## Challenge
Restate the data below word for word. Skip any images it contains.

## Information provided
>> start

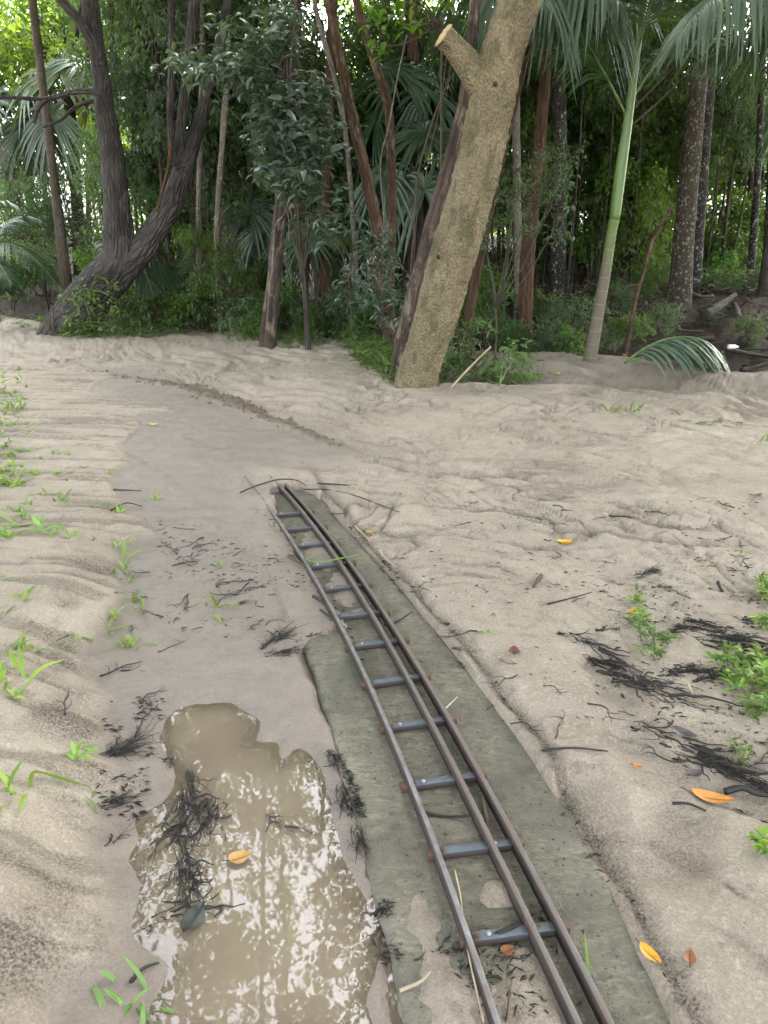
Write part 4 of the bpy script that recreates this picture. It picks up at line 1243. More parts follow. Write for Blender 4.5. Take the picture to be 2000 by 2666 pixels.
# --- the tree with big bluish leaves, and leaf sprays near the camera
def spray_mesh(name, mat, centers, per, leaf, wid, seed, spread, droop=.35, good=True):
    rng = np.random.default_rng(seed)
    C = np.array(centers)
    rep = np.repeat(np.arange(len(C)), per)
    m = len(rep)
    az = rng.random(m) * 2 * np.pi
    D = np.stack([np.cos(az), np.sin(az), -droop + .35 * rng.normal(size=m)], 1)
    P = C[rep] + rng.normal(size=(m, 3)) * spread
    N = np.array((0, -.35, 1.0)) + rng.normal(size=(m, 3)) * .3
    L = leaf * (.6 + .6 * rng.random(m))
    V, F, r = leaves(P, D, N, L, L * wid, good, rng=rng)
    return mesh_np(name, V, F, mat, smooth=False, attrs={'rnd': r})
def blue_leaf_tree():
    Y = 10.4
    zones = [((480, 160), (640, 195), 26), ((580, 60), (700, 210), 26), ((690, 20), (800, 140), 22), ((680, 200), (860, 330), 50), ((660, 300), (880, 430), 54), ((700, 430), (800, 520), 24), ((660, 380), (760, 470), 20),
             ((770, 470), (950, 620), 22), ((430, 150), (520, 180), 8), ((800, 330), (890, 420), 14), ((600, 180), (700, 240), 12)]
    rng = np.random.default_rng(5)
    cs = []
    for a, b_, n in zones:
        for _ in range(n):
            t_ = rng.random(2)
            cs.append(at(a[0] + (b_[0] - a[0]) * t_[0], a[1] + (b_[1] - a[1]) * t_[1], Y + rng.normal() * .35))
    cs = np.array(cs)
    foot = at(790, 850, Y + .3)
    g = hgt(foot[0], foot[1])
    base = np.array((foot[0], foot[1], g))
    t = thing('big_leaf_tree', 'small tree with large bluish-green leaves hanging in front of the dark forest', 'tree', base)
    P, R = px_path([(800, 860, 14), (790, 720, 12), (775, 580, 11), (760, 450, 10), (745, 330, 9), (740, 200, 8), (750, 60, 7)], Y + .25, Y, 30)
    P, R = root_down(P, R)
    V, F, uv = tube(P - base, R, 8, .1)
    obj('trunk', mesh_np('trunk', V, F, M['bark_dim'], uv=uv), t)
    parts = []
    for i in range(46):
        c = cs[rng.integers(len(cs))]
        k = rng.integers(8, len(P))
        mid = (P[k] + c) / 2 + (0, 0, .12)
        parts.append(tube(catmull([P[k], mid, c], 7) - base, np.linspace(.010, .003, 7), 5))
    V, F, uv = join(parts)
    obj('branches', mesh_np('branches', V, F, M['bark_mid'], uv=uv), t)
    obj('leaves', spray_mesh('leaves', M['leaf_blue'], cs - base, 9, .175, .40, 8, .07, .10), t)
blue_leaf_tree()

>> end

## Result below
Write part 4 of the bpy script that recreates this picture. It picks up at line 1243. More parts follow. Write for Blender 4.5. Take the picture to be 2000 by 2666 pixels.
# --- the tree with big bluish leaves, and leaf sprays near the camera
def spray_mesh(name, mat, centers, per, leaf, wid, seed, spread, droop=.35, good=True):
    rng = np.random.default_rng(seed)
    C = np.array(centers)
    rep = np.repeat(np.arange(len(C)), per)
    m = len(rep)
    az = rng.random(m) * 2 * np.pi
    D = np.stack([np.cos(az), np.sin(az), -droop + .35 * rng.normal(size=m)], 1)
    P = C[rep] + rng.normal(size=(m, 3)) * spread
    N = np.array((0, -.35, 1.0)) + rng.normal(size=(m, 3)) * .3
    L = leaf * (.6 + .6 * rng.random(m))
    V, F, r = leaves(P, D, N, L, L * wid, good, rng=rng)
    return mesh_np(name, V, F, mat, smooth=False, attrs={'rnd': r})
def blue_leaf_tree():
    Y = 10.4
    zones = [((480, 160), (640, 195), 26), ((580, 60), (700, 210), 26), ((690, 20), (800, 140), 22), ((680, 200), (860, 330), 50), ((660, 300), (880, 430), 54), ((700, 430), (800, 520), 24), ((660, 380), (760, 470), 20),
             ((770, 470), (950, 620), 22), ((430, 150), (520, 180), 8), ((800, 330), (890, 420), 14), ((600, 180), (700, 240), 12)]
    rng = np.random.default_rng(5)
    cs = []
    for a, b_, n in zones:
        for _ in range(n):
            t_ = rng.random(2)
            cs.append(at(a[0] + (b_[0] - a[0]) * t_[0], a[1] + (b_[1] - a[1]) * t_[1], Y + rng.normal() * .35))
    cs = np.array(cs)
    foot = at(790, 850, Y + .3)
    g = hgt(foot[0], foot[1])
    base = np.array((foot[0], foot[1], g))
    t = thing('big_leaf_tree', 'small tree with large bluish-green leaves hanging in front of the dark forest', 'tree', base)
    P, R = px_path([(800, 860, 14), (790, 720, 12), (775, 580, 11), (760, 450, 10), (745, 330, 9), (740, 200, 8), (750, 60, 7)], Y + .25, Y, 30)
    P, R = root_down(P, R)
    V, F, uv = tube(P - base, R, 8, .1)
    obj('trunk', mesh_np('trunk', V, F, M['bark_dim'], uv=uv), t)
    parts = []
    for i in range(46):
        c = cs[rng.integers(len(cs))]
        k = rng.integers(8, len(P))
        mid = (P[k] + c) / 2 + (0, 0, .12)
        parts.append(tube(catmull([P[k], mid, c], 7) - base, np.linspace(.010, .003, 7), 5))
    V, F, uv = join(parts)
    obj('branches', mesh_np('branches', V, F, M['bark_mid'], uv=uv), t)
    obj('leaves', spray_mesh('leaves', M['leaf_blue'], cs - base, 9, .175, .40, 8, .07, .10), t)
blue_leaf_tree()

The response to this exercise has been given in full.